I was the night driver. It was the best time, night: the silence, and everyone asleep. The road streamed before me, boundless and mysterious, to the edge of the forests, the gullies, the deserts and lakes, the Canadian landscape as varied and ominous as our musician life was repetitive and predictable: each night, we played till 2:00 a.m., then wound down for a couple of hours, slept till noon the next day, rehearsed all afternoon, ate at the cheapest salad bar in town, showered, dressed, and were on stage by 9:00 p.m. There was no time to hike or sightsee, to swim, see movies, attend barbeques and birthday parties. We barely noticed the life transpiring outside bars and taverns, caught as we were in a whirl of beer-stained carpets, burly bouncers, skimpily dressed waitresses, and drunken patrons, coloured lights softening the edges of everything ….
BIO:Genni Gunn’s ten books include three novels, Solitaria, Tracing Iris and Thrice
Upon a Time, two story collections, Hungers and On the Road, two poetry collections, Faceless and Mating in Captivity, and two poetry translations by Dacia Maraini from Italian, Traveling in the Gait of a Fox and Devour Me Too. She has also written an opera libretto, Alternate Visions (music by John Oliver). Her works have been translated into Italian, Dutch and Chinese, and her novel, Tracing Iris, has been made into a film.

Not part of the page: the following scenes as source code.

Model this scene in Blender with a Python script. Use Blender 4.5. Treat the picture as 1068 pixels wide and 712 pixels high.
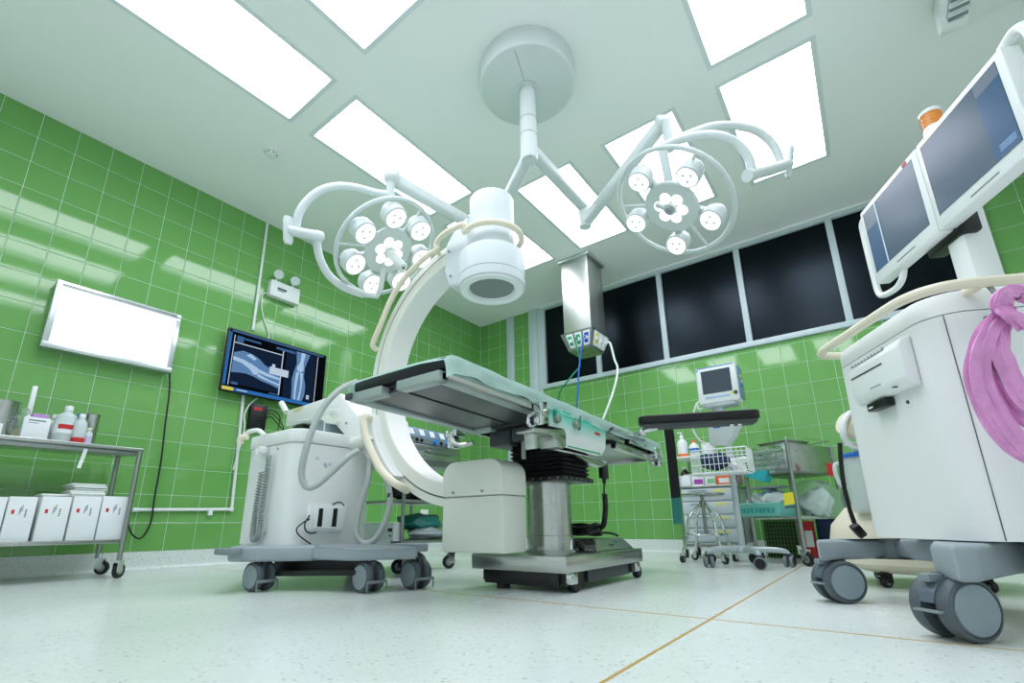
import bpy, bmesh, math, random
from mathutils import Vector, Matrix, Quaternion
V = Vector
PI = math.pi
random.seed(7)
SC = bpy.context.scene
for o in list(bpy.data.objects):
    bpy.data.objects.remove(o)

# ------------------------------------------------------------------ camera
F = 497.787; PX = 524.52; PY = 407.65
PITCH, YAW, ROLL = 0.2731, -0.6466, -0.0097
CAM = V((4.2282, -5.0708, 0.2855))
FW = V((math.sin(YAW)*math.cos(PITCH), math.cos(YAW)*math.cos(PITCH), math.sin(PITCH)))
_r = V((math.cos(YAW), -math.sin(YAW), 0)); _u = _r.cross(FW)
RI = (_r*math.cos(ROLL) + _u*math.sin(ROLL)).normalized(); UP = RI.cross(FW).normalized()
cd = bpy.data.cameras.new('camera'); cam = bpy.data.objects.new('camera', cd)
SC.collection.objects.link(cam); SC.camera = cam
cd.sensor_width = 36; cd.lens = F/1068*36
cd.shift_x = (534-PX)/1068; cd.shift_y = (PY-356)/1068
cd.clip_start = 0.02
cam.matrix_world = Matrix(((RI.x, UP.x, -FW.x, CAM.x), (RI.y, UP.y, -FW.y, CAM.y), (RI.z, UP.z, -FW.z, CAM.z), (0, 0, 0, 1)))

# ------------------------------------------------------------------ world, view, light levels
w = bpy.data.worlds.new('world'); SC.world = w; w.use_nodes = True
w.node_tree.nodes['Background'].inputs[0].default_value = (0.75, 0.85, 0.85, 1)
w.node_tree.nodes['Background'].inputs[1].default_value = 0.0
SC.view_settings.view_transform = 'Standard'; SC.view_settings.look = 'None'
SC.view_settings.gamma = 1; SC.view_settings.use_curve_mapping = False
SC.view_settings.exposure = 0.0
PANEL = 8.1          # emission of the ceiling light diffusers
LAMP = 2.0           # emission of the surgical light pods
LIGHT_TINT = (.965, 0.975, 1.10)
SC.cycles.max_bounces = 8; SC.cycles.diffuse_bounces = 5; SC.cycles.glossy_bounces = 4
SC.cycles.transmission_bounces = 6; SC.cycles.transparent_max_bounces = 8
SC.cycles.sample_clamp_indirect = 6.0; SC.cycles.use_denoising = True

# ------------------------------------------------------------------ measuring helpers: a pixel ray met with a plane of the room
def ray(x, y): return FW*F + RI*(x-PX) - UP*(y-PY)
def at(x, y, X=None, Y=None, Z=None, D=None):
    d = ray(x, y)
    if X is not None: s = (X-CAM.x)/d.x
    elif Y is not None: s = (Y-CAM.y)/d.y
    elif Z is not None: s = (Z-CAM.z)/d.z
    else: s = D/F
    return CAM + d*s

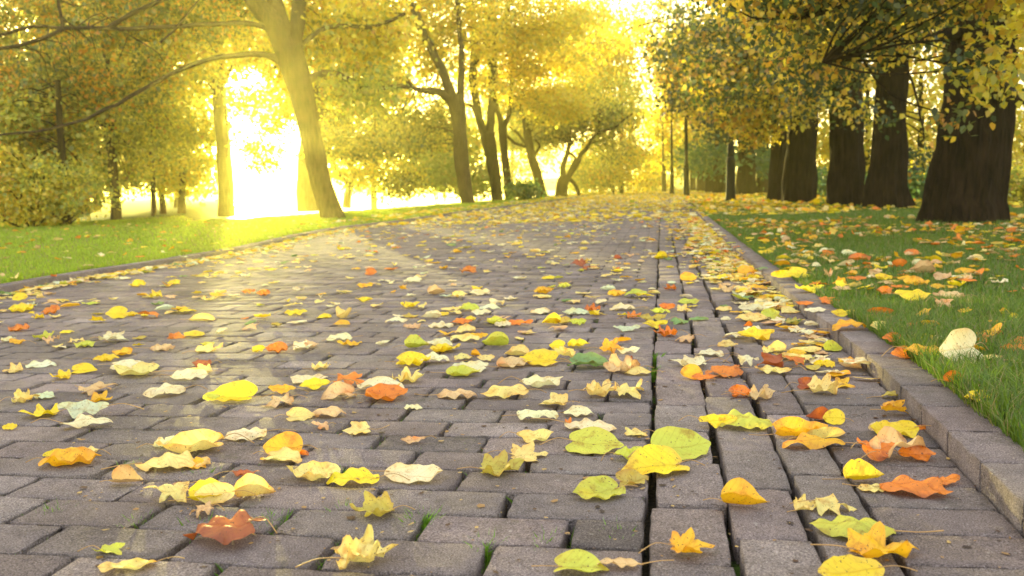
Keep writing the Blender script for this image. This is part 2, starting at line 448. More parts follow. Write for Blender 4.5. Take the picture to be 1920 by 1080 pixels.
for (jx, jy, g) in cand:
    if mnoise.noise(Vector((jx*2.2, jy*2.2, 4))) > -.2 and rm.uniform() < .85:
        tuft(jx, jy + rm.uniform(-.03, .03), .035, int(40*rm.uniform(.4, 1)), .028)
    if rm.uniform() < .8:
        for q in range(rm.integers(1, 4)): tuft(jx + rm.uniform(-.12, .12), jy - PIT/2 + rm.normal(0, .0012), .004, 16, .029)
for px, py in ((905, 1032), (785, 978), (790, 985), (252, 882), (262, 985), (100, 965), (1160, 1010), (640, 895), (640, 965), (375, 895), (380, 998), (498, 990), (520, 980), (1020, 1025), (1222, 700), (1230, 672)):
    g = ground(px, py, -.01); tuft(g.x, g.y, .022, 70, .036)
me = np_mesh('moss', np.array(V), np.array(F), np.array(K)); tag(link('moss', me, GRASS), kind='stuff')

# ------------------------------------------------------------------ grass
def blades(name, xs, ysv, h, wd, rng, base_col, var=.35):
    n = len(xs); zs = np.array([lawn_z(a, b) for a, b in zip(xs, ysv)]) - .004
    la = rng.uniform(0, 2*np.pi, n); ln = h*rng.uniform(.15, 1.0, n); t = la + np.pi/2 + rng.normal(0, .4, n)
    dx, dy = wd*np.cos(t), wd*np.sin(t); lx, ly = np.cos(la)*ln, np.sin(la)*ln
    V = np.zeros((n, 5, 3))
    V[:, 0] = np.stack([xs-dx, ysv-dy, zs], -1); V[:, 1] = np.stack([xs+dx, ysv+dy, zs], -1)
    V[:, 2] = np.stack([xs+lx*.35+dx*.8, ysv+ly*.35+dy*.8, zs+h*.62], -1); V[:, 4] = np.stack([xs+lx*.35-dx*.8, ysv+ly*.35-dy*.8, zs+h*.62], -1)
    V[:, 3] = np.stack([xs+lx, ysv+ly, zs+h*rng.uniform(.75, 1.0, n)], -1)
    i = np.arange(n)[:, None]*5; F4 = i + np.array([[0, 1, 2, 4]]); F3 = i + np.array([[4, 2, 3]])
    c = np.array(base_col)[None, :]*rng.uniform(1-var, 1+var, (n, 1)); dry = rng.uniform(0, 1, n) < .10
    yl = rng.uniform(0, .5, (n, 1)); c = c*(1-yl) + c*np.array([[1.7, 1.05, .6]])*yl
    c[dry] = (.32, .26, .10)
    return np_mesh(name, V.reshape(-1, 3), [F4, F3], np.repeat(c, 5, 0))
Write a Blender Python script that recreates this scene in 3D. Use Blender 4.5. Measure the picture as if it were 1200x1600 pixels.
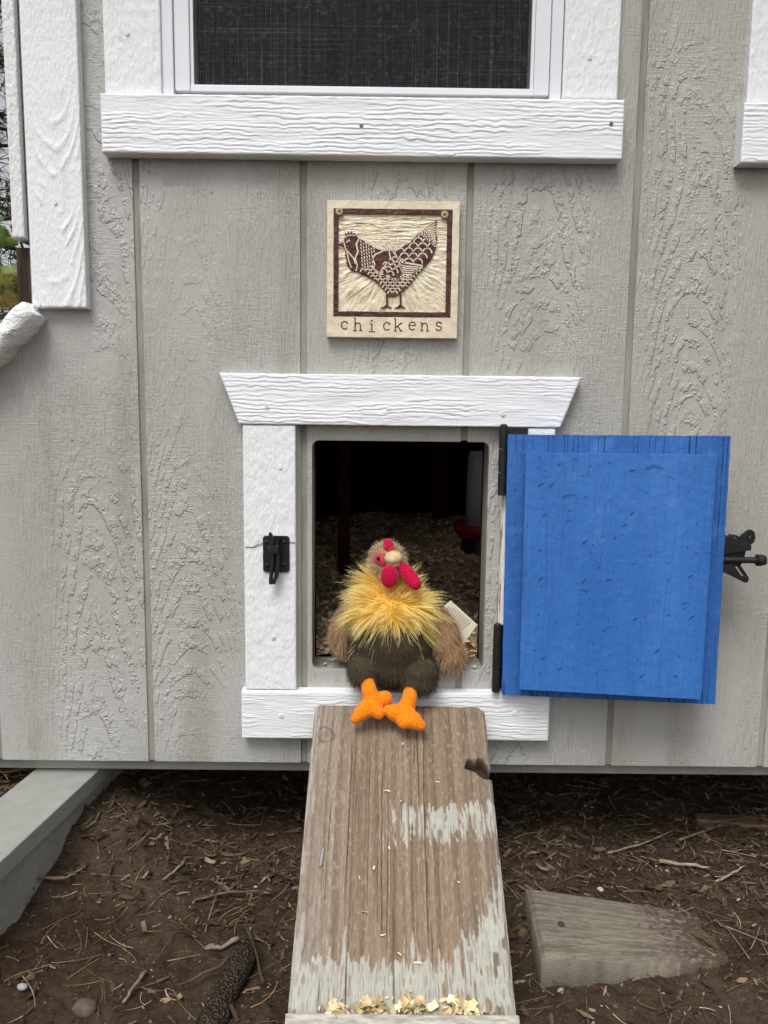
import bpy, bmesh, math, random
import numpy as np
from mathutils import Vector, Matrix
from mathutils.geometry import tessellate_polygon
random.seed(7); rng = np.random.default_rng(7)
scene = bpy.context.scene
col = scene.collection
for o in list(bpy.data.objects): bpy.data.objects.remove(o)

# ------------------------------------------------------------------ camera
CAMZ, DIST, FPX = 0.93, 1.467, 1202.0
PITCH, ROLL, YAW = 0.1259, 0.01154, 0.00412
cam_pos = np.array([0.0, -DIST, CAMZ])
fw = np.array([math.sin(YAW)*math.cos(PITCH), math.cos(YAW)*math.cos(PITCH), -math.sin(PITCH)])
rt0 = np.array([math.cos(YAW), -math.sin(YAW), 0.0])
dn0 = np.cross(fw, rt0)
rt = math.cos(ROLL)*rt0 - math.sin(ROLL)*dn0
dn = np.cross(fw, rt)
cd = bpy.data.cameras.new('camera'); cam = bpy.data.objects.new('camera', cd); col.objects.link(cam)
cd.sensor_fit = 'VERTICAL'; cd.sensor_height = 34.6; cd.lens = FPX/1600*34.6
cd.clip_start = 0.05; cd.clip_end = 2000
M = Matrix.Identity(4)
for i in range(3):
    M[i][0] = rt[i]; M[i][1] = -dn[i]; M[i][2] = -fw[i]; M[i][3] = cam_pos[i]
cam.matrix_world = M
scene.camera = cam

# ------------------------------------------------------------------ overcast sky and soft sun
SUN_EL, SUN_AZ = 58.0, 200.0          # sun high, behind the photographer
w = bpy.data.worlds.new('World'); scene.world = w; w.use_nodes = True
nt = w.node_tree; bg = nt.nodes['Background']
sky = nt.nodes.new('ShaderNodeTexSky'); sky.sky_type = 'NISHITA'; sky.sun_disc = False
sky.sun_elevation = math.radians(SUN_EL); sky.sun_rotation = math.radians(SUN_AZ)
sky.air_density = 1.0; sky.dust_density = 4.0; sky.ozone_density = 1.0
hs = nt.nodes.new('ShaderNodeHueSaturation'); hs.inputs['Saturation'].default_value = 0.16
nt.links.new(sky.outputs[0], hs.inputs['Color']); nt.links.new(hs.outputs[0], bg.inputs[0])
bg.inputs[1].default_value = 0.14
sd = bpy.data.lights.new('sun', 'SUN'); sd.energy = 1.5; sd.angle = math.radians(24); sd.color = (1.0, 0.97, 0.92)
so = bpy.data.objects.new('sun', sd); col.objects.link(so)
az = math.radians(SUN_AZ)
sdir = Vector((math.sin(az)*math.cos(math.radians(SUN_EL)), math.cos(az)*math.cos(math.radians(SUN_EL)), math.sin(math.radians(SUN_EL))))
so.rotation_euler = sdir.to_track_quat('Z', 'Y').to_euler(); so.location = (0, -3, 5)
vs = scene.view_settings
vs.view_transform = 'Standard'; vs.look = 'None'; vs.gamma = 1.0; vs.use_curve_mapping = False
vs.exposure = 0.22
scene.render.engine = 'CYCLES'

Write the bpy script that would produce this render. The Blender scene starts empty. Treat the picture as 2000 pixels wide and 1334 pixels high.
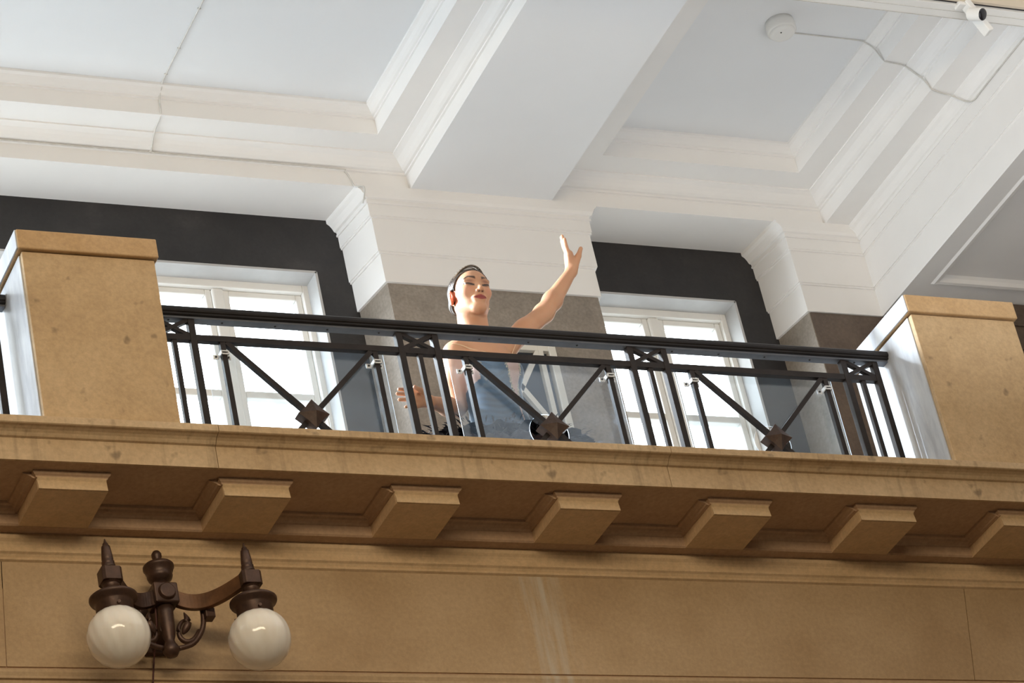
import bpy, bmesh, math, random
import numpy as np
from mathutils import Vector, Matrix
random.seed(7)
scene = bpy.context.scene
COL = scene.collection
PI = math.pi

# ------------------------------------------------------------------ camera, sky, lights, exposure
CAM = Vector((0.0, -9.0, 1.6))
_r = Vector((0.9029570, -0.3842659, -0.1923756))     # image right in world axes
_d = Vector((0.0564436, 0.5498394, -0.8333611))      # image down
_f = Vector((0.4260079, 0.7416309, 0.5181707))       # view direction
cam_data = bpy.data.cameras.new('camera')
cam = bpy.data.objects.new('camera', cam_data)
COL.objects.link(cam)
rot = Matrix((_r, -_d, -_f)).transposed()
cam.matrix_world = Matrix.Translation(CAM) @ rot.to_4x4()
cam_data.sensor_width = 36.0
cam_data.lens = 6309.06 / 2000 * 36.0
cam_data.clip_end = 200
scene.camera = cam
scene.view_settings.view_transform = 'Standard'
scene.view_settings.look = 'None'
scene.view_settings.gamma = 1.0
scene.view_settings.use_curve_mapping = False
scene.view_settings.exposure = 0.0
try:
    scene.cycles.use_denoising = True
    scene.cycles.max_bounces = 10
    scene.cycles.diffuse_bounces = 5
    scene.cycles.transparent_max_bounces = 24
    scene.cycles.sample_clamp_indirect = 6.0
except Exception:
    pass

world = bpy.data.worlds.new('overcast_sky')
scene.world = world
world.use_nodes = True
_bg = world.node_tree.nodes['Background']
# bright overcast sky, the same all round, over a darker ground
_wn = world.node_tree
_tc = _wn.nodes.new('ShaderNodeTexCoord'); _sx = _wn.nodes.new('ShaderNodeSeparateXYZ'); _cr = _wn.nodes.new('ShaderNodeValToRGB')
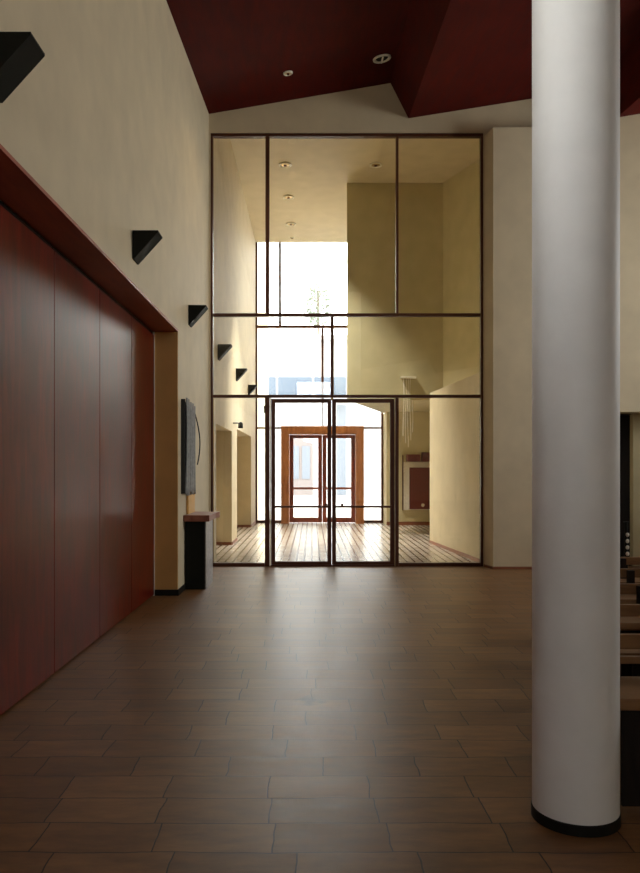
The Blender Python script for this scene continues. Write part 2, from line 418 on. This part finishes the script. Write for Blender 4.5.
# ------------------------------------------------------------ window_1: the glazed screen
def mem(bm, x0, x1, y0, y1, D, dep):
    bx(bm, px(x0, D), px(x1, D), D - dep / 2, D + dep / 2, pz(y1, D), pz(y0, D))
w1 = struct_empty('window_1', ((SL + SR) / 2, DS, 0))
def member(name, x0, x1, y0, y1, par=w1, D=DS, dep=0.09, mat='frame'):
    bm = bmesh.new(); mem(bm, x0, x1, y0, y1, D, dep); return obj(name, bm, M[mat], par, bevel=0.003)
member('frame_side', 211, 213.2, 137.6, 566)
member('frame_side', 480.2, 482.5, 137.6, 566)
member('frame_head', 211, 482.5, 134.5, 137.4)
member('transom', 213.4, 480, 313.8, 316.6)
member('transom', 213.4, 480, 395, 397.8)
member('mullion', 265.6, 269.4, 137.6, 313.6)
member('mullion', 395.8, 398.2, 137.6, 313.6)
member('mullion', 330.6, 333.2, 316.8, 394.8)
member('door_post', 265, 269.6, 398, 566)
member('door_post', 395.4, 398.4, 398, 566)
member('sill', 213.4, 264.8, 562.6, 566)
member('sill', 398.6, 480, 562.6, 566)
member('brass_bead', 270, 270.9, 398, 566, mat='brass', dep=0.05)
member('brass_bead', 394.2, 395.1, 398, 566, mat='brass', dep=0.05)
member('brass_bead', 213.4, 214.0, 398, 562.4, mat='brass', dep=0.04)
member('brass_bead', 333.3, 333.9, 316.8, 394.8, mat='brass', dep=0.05)
def pane(x0, x1, y0, y1, par=w1, D=DS, mat='glass'):
    bm = bmesh.new(); mem(bm, x0 - .5, x1 + .5, y0 - .5, y1 + .5, D, 0.010); return obj('pane', bm, M[mat], par)
pane(213.4, 265.4, 137.6, 313.6); pane(269.6, 395.6, 137.6, 313.6); pane(398.4, 480, 137.6, 313.6)
pane(213.4, 330.4, 316.8, 394.8); pane(334.1, 480, 316.8, 394.8)
pane(214.2, 264.8, 398, 562.4); pane(398.6, 480, 398, 562.4)
# ball catch at the head of the doors
bm = bmesh.new(); lathe(bm, (px(332, DS), DS - 0.05, pz(399, DS)), [(0.002, -0.02), (0.018, -0.012), (0.022, 0), (0.018, 0.012), (0.002, 0.02)], 12, 'y')
obj('door_stop', bm, M['brass'], w1, smooth=True)

def leaf(name, x0, x1, kn):
    D = DS
    r = struct_empty(name, (px((x0 + x1) / 2, D), D, 0))
    bm = bmesh.new()
    mem(bm, x0, x0 + 4, 399, 564.5, D, 0.05); mem(bm, x1 - 4, x1, 399, 564.5, D, 0.05)
    mem(bm, x0 + 4, x1 - 4, 399, 402.8, D, 0.05); mem(bm, x0 + 4, x1 - 4, 561.2, 564.5, D, 0.05)
    obj('door_frame', bm, M['frame'], r)
    bm = bmesh.new(); mem(bm, x0 + 3.5, x1 - 3.5, 402.3, 561.7, D, 0.01); obj('pane', bm, M['glass'], r)
    bm = bmesh.new()
    z = pz(506.5, D)
    tube(bm, [(px(x0 + 3, D), D - 0.06, z), (px(x1 - 3, D), D - 0.06, z)], 0.017, 12)
    for xx in (x0 + 2.5, x1 - 2.5): tube(bm, [(px(xx, D), D - 0.0255, z), (px(xx, D), D - 0.06, z)], 0.012, 8)
    obj('push_bar', bm, M['frame'], r, smooth=True)
    bm = bmesh.new(); lathe(bm, (px(kn, D), D - 0.04, z + 0.03), [(0.016, -0.01), (0.02, 0), (0.016, 0.01)], 14, 'y')
    obj('lock', bm, M['frame'], r)
    return r
struct('threshold', B((px(270.95, DS), px(394.15, DS), DS - .045, DS + .045, 0, .02)), M['frame'])
leaf('door_1', 271.2, 331.4, 326); leaf('door_2', 332.0, 394.0, 342)

# ------------------------------------------------------------ window_2: the street front
w2 = struct_empty('window_2', (0.2, DF, 0))
FL = XL + 0.002
def fm(name, x0, x1, z0, z1, dep=0.09, mat='frame'):
    return obj(name, B((x0, x1, DF - dep/2, DF + dep/2, z0, z1)), M[mat], w2)
zt = pz(327, DF); zm = pz(428, DF); FX0, FX1 = -0.842, 1.405
fm('frame_side', FL, FL + 0.05, 0.07, 7.70); fm('frame_side', 1.90, 1.955, 0.07, 7.70)
fm('transom', FL + .05, 1.90, zt - 0.03, zt + 0.04)
xm = px(280, DF); fm('mullion', xm - 0.035, xm + 0.035, zt + .04, 7.70)
xn = px(322.5, DF); fm('mullion', xn - 0.035, xn + 0.035, 2.64, zt - .03)
fm('transom', FL + .05, FX0, zm - 0.025, zm + 0.025); fm('transom', FX1, 1.90, zm - 0.025, zm + 0.025)
fm('sill', FL, FX0, 0.0, 0.07, 0.12); fm('sill', FX1, 1.955, 0.0, 0.07, 0.12)
def fp(x0, x1, z0, z1): obj('pane', B((x0 - .01, x1 + .01, DF - .005, DF + .005, z0 - .01, z1 + .01)), M['glass2'], w2)
fp(FL + .05, xm - .035, zt + .04, 7.70); fp(xm + .035, 1.90, zt + .04, 7.70)
fp(FL + .05, xn - .035, 2.64, zt - .03); fp(xn + .035, 1.90, 2.64, zt - .03)
fp(FL + .05, FX0, .07, zm - .025); fp(FX1, 1.90, .07, zm - .025)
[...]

She has been a finalist for the Commonwealth Prize, the Gerald Lampert Poetry Award, the John Glassco Translation award, the Premio Internationale Diego Valeri for Translation. Her most recent novel, Solitaria, was longlisted for the Giller Prize 2011.
Blurb:All experience is an arch wherethrough Gleams that untravelled world, whose margin fades For ever and for ever when I move
— Alfred, Lord Tennyson
Tracks is a compilation of personal travel essays that range across three continents, from Italy, where Genni Gunn was born and spent her early years, to Canada, Mexico, and through Asia, where she has travelled many times, both reconnecting with her sister and witnessing the emergence of new political realities in Myanmar. Journeys into the new and unknown also trigger the inner journey to the realm of memory. These pieces dig deep into personal territory, exploring the family ties of an unusually peripatetic family.